• [Given task]
Quote every line from the top of the listing down to and including the line that contains "COL = scene.collection".

## start

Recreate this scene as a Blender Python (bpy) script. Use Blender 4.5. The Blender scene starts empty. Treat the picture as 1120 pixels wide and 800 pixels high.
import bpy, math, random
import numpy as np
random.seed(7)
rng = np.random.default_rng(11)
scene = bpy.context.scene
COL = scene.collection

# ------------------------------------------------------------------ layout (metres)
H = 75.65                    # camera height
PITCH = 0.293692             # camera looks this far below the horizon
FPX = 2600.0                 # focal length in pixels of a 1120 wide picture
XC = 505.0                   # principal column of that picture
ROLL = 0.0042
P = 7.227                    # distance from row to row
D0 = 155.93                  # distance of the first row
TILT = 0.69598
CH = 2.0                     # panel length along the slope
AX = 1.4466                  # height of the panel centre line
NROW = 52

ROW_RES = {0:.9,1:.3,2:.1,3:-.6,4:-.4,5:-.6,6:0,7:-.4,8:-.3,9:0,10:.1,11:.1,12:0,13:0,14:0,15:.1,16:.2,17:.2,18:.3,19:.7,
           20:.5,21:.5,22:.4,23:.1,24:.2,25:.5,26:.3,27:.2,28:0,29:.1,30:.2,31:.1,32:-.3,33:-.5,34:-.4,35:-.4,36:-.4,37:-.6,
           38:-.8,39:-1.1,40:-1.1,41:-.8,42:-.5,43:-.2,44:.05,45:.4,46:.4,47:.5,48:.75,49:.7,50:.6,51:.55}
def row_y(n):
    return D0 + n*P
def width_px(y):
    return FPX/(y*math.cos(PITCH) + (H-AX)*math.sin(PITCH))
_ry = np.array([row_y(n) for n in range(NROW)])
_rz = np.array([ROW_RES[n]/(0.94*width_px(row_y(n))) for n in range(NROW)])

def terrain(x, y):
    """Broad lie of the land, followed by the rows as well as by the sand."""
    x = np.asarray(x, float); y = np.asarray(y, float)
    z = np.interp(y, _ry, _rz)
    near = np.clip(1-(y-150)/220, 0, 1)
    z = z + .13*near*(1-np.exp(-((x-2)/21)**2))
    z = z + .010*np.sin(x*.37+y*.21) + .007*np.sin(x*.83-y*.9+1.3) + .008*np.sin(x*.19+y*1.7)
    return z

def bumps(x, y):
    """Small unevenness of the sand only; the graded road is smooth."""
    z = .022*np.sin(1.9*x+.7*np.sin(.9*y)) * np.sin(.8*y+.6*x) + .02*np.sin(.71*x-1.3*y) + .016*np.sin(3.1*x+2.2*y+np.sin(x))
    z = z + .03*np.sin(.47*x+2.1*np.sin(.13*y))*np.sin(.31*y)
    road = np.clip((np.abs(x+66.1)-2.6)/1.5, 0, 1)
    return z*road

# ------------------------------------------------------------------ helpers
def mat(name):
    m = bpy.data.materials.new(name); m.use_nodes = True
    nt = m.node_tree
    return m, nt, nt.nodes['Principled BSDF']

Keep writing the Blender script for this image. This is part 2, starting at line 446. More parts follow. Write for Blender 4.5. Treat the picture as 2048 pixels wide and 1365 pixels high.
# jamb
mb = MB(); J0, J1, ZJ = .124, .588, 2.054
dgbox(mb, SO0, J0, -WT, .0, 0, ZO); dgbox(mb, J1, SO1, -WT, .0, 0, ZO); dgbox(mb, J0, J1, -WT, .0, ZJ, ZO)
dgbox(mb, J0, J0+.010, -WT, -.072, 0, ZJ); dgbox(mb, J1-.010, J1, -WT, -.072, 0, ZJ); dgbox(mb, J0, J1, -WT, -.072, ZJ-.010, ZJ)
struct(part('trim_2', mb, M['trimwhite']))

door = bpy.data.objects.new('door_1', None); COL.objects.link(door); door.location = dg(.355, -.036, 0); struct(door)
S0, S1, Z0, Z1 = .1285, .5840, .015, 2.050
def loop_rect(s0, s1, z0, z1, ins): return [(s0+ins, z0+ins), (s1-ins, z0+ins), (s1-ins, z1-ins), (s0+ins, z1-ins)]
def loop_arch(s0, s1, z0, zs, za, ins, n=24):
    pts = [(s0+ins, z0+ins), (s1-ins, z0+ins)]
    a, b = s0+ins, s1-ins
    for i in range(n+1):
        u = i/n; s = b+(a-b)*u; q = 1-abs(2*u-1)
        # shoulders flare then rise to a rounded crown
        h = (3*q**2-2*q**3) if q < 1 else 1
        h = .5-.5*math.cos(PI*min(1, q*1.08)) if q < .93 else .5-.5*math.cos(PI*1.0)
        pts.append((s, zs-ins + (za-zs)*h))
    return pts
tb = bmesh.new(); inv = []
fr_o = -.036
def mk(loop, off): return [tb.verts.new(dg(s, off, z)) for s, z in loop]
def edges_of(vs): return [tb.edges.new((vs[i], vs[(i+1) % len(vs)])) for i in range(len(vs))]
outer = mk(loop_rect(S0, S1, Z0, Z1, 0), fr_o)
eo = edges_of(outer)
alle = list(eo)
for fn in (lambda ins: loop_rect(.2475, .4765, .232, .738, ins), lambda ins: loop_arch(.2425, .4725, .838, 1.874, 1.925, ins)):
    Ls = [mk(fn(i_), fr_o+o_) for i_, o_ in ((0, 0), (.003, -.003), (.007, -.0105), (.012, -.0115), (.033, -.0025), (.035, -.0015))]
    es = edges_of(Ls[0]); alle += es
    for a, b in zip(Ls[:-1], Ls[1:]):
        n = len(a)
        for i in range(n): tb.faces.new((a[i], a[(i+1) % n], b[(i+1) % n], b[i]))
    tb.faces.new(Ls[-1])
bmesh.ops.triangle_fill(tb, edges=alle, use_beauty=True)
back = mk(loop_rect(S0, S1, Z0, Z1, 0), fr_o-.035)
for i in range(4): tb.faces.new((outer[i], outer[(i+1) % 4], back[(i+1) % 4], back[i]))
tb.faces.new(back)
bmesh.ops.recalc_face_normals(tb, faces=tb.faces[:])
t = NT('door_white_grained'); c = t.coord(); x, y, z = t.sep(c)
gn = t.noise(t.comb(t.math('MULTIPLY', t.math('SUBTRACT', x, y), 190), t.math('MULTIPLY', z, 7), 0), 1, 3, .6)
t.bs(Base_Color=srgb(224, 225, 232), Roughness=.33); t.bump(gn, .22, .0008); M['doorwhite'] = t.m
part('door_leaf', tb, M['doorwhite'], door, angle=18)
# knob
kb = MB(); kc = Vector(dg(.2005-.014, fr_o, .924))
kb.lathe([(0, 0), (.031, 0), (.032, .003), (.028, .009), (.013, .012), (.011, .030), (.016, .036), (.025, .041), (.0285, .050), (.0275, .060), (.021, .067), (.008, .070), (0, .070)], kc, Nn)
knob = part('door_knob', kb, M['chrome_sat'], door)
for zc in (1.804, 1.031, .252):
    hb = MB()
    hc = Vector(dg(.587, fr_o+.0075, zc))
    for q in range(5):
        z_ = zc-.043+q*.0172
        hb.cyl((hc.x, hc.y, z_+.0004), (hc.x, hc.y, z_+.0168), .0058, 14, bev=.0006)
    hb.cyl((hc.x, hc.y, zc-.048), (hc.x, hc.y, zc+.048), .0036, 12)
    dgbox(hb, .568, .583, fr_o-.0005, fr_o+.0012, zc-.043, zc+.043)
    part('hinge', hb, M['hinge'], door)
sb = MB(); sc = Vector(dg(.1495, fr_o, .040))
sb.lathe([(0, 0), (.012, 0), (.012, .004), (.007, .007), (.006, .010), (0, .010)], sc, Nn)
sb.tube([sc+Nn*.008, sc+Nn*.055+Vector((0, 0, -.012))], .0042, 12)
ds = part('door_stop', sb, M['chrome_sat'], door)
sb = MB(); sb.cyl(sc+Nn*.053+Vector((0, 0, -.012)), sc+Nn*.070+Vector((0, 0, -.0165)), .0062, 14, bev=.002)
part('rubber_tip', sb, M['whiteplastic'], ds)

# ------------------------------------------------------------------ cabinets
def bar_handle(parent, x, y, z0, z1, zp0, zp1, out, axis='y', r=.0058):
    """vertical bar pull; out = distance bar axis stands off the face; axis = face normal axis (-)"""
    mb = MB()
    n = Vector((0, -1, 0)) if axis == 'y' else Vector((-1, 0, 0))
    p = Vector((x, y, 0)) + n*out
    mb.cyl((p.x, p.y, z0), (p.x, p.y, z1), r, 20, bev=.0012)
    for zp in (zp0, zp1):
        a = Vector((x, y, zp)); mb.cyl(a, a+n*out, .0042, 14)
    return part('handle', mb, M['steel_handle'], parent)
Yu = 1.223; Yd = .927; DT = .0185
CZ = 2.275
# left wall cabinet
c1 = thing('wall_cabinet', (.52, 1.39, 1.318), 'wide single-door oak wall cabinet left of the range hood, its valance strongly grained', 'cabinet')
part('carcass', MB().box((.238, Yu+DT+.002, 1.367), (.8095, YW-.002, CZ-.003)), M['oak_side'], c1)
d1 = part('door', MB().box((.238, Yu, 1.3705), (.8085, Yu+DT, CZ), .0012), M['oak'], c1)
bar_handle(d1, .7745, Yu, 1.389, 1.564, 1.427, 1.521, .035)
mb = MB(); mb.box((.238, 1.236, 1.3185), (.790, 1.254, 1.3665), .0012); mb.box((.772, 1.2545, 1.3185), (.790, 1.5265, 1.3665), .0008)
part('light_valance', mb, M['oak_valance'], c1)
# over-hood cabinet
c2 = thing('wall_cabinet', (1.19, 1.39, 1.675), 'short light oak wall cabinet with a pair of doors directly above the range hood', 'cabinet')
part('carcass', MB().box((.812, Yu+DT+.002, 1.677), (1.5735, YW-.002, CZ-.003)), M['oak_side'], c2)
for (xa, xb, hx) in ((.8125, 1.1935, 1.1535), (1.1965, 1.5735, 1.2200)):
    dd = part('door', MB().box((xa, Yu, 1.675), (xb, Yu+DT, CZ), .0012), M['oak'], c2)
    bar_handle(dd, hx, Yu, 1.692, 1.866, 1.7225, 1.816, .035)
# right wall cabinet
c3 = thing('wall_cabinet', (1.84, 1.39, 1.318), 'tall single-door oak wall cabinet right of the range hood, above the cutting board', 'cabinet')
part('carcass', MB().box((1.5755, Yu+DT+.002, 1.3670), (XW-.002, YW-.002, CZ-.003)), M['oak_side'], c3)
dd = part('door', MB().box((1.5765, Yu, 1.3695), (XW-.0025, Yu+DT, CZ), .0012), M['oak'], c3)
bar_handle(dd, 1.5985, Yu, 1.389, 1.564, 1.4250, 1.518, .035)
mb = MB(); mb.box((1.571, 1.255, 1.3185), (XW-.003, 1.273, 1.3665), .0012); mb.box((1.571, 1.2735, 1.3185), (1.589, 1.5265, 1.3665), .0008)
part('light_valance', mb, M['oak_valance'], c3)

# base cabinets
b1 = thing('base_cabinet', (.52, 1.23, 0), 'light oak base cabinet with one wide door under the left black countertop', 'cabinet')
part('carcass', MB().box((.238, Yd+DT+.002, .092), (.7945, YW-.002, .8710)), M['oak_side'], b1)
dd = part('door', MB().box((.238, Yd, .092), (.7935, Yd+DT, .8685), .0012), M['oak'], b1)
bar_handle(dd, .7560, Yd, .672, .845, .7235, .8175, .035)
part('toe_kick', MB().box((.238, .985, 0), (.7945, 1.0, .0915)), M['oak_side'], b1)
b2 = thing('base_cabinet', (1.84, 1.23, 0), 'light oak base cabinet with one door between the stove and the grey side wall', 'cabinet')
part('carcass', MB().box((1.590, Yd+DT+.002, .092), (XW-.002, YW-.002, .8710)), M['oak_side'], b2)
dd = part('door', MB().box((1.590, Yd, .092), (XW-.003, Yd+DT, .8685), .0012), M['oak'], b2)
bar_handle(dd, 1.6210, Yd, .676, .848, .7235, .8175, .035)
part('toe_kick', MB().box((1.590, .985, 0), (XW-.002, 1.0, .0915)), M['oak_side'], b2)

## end

• [Solution]
Recreate this scene as a Blender Python (bpy) script. Use Blender 4.5. The Blender scene starts empty. Treat the picture as 1120 pixels wide and 800 pixels high.
import bpy, math, random
import numpy as np
random.seed(7)
rng = np.random.default_rng(11)
scene = bpy.context.scene
COL = scene.collection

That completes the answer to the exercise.